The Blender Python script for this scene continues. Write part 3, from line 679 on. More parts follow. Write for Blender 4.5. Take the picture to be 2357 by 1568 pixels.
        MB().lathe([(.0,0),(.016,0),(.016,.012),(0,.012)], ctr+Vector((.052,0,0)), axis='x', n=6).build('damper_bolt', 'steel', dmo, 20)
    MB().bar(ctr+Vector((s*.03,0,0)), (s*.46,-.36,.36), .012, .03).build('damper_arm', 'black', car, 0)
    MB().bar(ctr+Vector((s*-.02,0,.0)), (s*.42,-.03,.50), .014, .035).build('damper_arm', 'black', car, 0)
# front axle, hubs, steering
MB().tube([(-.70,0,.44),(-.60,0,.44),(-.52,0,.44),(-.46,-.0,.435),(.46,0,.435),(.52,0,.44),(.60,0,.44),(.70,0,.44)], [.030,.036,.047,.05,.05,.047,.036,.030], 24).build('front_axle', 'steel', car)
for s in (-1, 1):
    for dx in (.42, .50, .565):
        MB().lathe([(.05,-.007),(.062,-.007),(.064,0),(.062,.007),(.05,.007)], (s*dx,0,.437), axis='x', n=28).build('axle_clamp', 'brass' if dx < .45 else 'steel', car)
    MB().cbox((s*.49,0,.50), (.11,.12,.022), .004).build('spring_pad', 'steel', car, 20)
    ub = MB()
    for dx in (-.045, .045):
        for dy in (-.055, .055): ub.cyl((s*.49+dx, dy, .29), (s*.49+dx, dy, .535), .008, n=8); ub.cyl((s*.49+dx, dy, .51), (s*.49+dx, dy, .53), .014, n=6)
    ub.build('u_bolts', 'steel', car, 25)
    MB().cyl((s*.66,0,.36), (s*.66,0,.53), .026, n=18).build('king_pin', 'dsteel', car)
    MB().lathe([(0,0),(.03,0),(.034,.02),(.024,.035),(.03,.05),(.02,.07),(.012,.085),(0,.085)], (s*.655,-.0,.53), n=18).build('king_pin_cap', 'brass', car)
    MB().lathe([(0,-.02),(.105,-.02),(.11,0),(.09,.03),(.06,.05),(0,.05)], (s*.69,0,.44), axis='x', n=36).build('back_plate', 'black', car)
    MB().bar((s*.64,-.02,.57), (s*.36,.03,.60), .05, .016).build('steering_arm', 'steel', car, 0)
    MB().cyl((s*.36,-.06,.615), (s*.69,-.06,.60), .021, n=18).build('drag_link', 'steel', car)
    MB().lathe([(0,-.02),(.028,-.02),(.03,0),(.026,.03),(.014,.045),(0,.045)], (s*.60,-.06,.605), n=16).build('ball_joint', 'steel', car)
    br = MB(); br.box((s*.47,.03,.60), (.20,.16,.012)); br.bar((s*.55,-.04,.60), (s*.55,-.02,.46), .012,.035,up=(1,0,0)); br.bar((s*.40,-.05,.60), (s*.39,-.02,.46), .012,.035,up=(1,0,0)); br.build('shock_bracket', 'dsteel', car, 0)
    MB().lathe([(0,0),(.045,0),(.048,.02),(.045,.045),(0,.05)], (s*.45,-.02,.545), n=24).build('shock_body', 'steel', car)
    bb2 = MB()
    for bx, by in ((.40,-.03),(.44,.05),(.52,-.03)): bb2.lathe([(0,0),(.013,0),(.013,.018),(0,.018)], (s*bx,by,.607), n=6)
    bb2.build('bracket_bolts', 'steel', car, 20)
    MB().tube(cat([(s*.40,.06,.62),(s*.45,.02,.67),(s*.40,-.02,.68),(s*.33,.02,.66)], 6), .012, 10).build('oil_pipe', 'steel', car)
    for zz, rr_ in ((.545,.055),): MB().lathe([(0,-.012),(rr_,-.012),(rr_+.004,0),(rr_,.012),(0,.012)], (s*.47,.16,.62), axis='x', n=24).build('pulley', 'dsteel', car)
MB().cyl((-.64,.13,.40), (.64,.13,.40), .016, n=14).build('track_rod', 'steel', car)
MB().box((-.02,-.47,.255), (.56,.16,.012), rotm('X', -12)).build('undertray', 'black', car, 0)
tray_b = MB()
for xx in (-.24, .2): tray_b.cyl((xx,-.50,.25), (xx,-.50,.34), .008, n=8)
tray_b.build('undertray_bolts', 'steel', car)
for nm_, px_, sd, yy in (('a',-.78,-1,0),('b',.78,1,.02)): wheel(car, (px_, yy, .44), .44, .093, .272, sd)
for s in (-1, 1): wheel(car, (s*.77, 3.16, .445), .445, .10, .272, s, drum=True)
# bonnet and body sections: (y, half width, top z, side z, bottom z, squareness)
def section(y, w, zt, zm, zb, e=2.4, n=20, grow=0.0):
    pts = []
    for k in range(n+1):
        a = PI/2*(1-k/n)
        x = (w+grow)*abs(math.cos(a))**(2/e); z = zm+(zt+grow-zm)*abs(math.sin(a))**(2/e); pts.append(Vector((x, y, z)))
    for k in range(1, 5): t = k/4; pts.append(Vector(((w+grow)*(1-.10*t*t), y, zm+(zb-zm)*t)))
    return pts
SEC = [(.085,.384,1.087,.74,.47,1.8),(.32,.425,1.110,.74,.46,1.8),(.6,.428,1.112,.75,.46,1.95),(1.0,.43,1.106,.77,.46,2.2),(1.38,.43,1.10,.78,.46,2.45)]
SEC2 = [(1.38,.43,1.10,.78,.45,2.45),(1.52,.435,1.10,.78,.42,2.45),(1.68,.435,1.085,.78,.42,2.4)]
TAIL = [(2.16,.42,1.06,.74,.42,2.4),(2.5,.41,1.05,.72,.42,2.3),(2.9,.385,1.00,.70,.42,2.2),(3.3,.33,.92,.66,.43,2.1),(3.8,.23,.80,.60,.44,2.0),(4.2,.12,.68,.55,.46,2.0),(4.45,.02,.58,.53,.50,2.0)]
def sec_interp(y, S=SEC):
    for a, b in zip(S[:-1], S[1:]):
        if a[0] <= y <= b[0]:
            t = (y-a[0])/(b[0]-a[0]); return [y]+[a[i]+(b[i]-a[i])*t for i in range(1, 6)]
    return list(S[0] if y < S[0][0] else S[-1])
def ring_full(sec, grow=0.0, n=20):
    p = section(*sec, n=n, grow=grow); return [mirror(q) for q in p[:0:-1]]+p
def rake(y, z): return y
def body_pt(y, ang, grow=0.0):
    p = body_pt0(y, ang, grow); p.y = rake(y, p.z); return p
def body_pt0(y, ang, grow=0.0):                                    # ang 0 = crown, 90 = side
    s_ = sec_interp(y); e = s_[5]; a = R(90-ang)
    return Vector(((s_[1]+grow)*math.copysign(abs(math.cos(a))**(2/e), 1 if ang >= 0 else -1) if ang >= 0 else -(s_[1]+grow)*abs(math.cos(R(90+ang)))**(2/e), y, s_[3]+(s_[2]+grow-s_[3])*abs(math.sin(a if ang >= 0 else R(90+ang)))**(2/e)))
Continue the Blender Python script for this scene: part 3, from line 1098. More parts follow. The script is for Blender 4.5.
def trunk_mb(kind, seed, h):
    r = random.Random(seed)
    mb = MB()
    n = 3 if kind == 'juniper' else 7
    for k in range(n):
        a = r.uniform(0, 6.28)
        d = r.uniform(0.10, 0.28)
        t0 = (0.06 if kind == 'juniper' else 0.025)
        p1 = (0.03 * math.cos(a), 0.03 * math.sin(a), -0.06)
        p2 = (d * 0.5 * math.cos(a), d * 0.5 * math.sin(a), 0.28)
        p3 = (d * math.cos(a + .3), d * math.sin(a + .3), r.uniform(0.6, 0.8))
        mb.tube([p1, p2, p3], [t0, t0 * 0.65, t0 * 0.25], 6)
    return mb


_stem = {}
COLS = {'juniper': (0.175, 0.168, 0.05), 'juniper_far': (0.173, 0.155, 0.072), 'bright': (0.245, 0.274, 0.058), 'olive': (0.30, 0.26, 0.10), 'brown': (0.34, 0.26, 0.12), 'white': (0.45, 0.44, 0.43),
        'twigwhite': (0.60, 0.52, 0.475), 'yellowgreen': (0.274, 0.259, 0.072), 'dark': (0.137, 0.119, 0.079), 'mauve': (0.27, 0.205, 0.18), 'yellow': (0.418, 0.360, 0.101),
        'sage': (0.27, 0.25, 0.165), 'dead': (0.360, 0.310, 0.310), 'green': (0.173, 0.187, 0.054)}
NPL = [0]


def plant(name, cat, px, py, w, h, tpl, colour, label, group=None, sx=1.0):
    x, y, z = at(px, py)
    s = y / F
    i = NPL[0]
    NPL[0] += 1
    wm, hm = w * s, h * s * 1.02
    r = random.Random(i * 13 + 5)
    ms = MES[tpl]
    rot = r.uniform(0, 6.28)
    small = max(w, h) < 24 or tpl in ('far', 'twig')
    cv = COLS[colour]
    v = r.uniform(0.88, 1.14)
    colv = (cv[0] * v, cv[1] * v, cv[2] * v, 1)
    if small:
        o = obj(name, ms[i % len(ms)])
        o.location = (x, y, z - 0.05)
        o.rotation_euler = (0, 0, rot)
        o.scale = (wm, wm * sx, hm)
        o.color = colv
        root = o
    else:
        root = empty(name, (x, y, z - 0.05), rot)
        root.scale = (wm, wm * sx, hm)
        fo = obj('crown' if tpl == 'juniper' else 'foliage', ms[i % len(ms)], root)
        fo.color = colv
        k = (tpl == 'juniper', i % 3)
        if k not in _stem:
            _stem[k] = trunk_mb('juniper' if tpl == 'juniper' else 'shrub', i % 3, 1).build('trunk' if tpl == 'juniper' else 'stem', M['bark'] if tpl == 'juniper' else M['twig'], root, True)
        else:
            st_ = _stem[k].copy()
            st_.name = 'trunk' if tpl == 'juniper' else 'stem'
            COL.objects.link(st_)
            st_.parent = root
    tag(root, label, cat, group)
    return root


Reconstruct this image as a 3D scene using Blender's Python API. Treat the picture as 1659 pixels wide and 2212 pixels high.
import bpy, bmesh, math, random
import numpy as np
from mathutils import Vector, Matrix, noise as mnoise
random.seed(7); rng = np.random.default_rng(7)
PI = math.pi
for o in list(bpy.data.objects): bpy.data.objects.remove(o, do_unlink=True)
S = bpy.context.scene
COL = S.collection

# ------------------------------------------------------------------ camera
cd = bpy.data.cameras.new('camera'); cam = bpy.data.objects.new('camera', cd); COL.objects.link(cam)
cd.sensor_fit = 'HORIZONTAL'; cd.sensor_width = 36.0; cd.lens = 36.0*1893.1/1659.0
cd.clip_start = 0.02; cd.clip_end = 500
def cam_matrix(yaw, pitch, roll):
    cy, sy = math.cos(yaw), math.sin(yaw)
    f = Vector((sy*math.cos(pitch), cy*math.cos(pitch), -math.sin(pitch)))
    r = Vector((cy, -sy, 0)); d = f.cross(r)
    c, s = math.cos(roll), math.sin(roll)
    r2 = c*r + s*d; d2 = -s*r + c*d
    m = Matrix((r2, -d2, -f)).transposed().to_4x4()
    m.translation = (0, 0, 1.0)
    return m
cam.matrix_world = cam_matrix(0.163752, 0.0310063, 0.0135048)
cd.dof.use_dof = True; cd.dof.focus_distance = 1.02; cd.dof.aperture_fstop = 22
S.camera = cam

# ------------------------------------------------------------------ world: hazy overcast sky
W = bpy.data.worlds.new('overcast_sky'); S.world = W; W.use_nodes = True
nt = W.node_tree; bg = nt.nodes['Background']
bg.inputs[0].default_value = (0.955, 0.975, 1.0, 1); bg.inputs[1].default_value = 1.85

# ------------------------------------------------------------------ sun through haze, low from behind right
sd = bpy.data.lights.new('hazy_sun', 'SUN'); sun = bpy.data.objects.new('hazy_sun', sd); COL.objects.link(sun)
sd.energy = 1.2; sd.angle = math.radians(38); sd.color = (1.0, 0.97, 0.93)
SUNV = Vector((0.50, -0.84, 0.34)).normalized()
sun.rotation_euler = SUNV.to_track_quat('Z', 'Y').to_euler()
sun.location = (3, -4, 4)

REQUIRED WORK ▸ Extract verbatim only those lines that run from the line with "Reconstruct this image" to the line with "COL = S.collection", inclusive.

EXERCISE ANSWER ▸
Reconstruct this image as a 3D scene using Blender's Python API. Treat the picture as 1659 pixels wide and 2212 pixels high.
import bpy, bmesh, math, random
import numpy as np
from mathutils import Vector, Matrix, noise as mnoise
random.seed(7); rng = np.random.default_rng(7)
PI = math.pi
for o in list(bpy.data.objects): bpy.data.objects.remove(o, do_unlink=True)
S = bpy.context.scene
COL = S.collection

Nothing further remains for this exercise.